I perform stories - I research stories from various source materials, modify and elaborate, cutting and editing, working on character voices and personalities, and adding music, until I have a completed work of performance art. But, I don't make up stories on the fly about vampire princesses.

"But", I say to myself, "you're a professional storyteller, what do you mean you can't come up with a story about six kids and a vampire princess that's good enough to entertain a five year old? You're some kind of lame storyteller."

Then, because I couldn't come up with anything, the kids started telling me stories - and they were amazing. I heard five stories that night, two of them were totally workable into performance pieces.

That night I stayed awake trying to figure the whole thing out.

I couldn't come up with a story because I didn't know how - or rather I had forgotten how. When I was a kid I made up stories just like these kids. How is it that I know so much more about language, story structure and performance art, and I have all these life experiences to draw upon and I can't make up stories anymore?

More than likely it's because I was afraid to be wrong, to be less than perfect. I just stunned myself into silence.

Don't get me wrong, I write stories all the time, but just like a performance piece I spend a great deal of time crafting them before calling them done. The stories these kids told were done the instant they left their mouths - that takes guts!

I'm currently reading Sir Ken Robinson's the Element, and he talks about this sort of thing, saying kids aren't afraid to try new things, they don't know that they can be wrong, so they create totally original works without effort. Ken says, "If you're not prepared to be wrong you'll never create anything original."
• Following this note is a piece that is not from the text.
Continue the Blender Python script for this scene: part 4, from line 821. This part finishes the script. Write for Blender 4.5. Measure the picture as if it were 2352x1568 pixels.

I thought back about the way the kids came up with these amazing stories. They just sort of meandered (kind of like this post), "this happened and then this happened", and, "oh yeah, I forgot to tell you this happened before that!" They didn't know the beginning, middle and end, they only knew what just happened, and then something else happened - just like real life. And they weren't afraid to come up with something completely outlandish.
In the weeks since I've just started making up stories whenever the mood strikes me. And, I have been completely pleased with myself, even when I turn out a total piece of weird garbage, it's just so much fun to create something so wildly out there. And I've even come up with a few pieces I can use.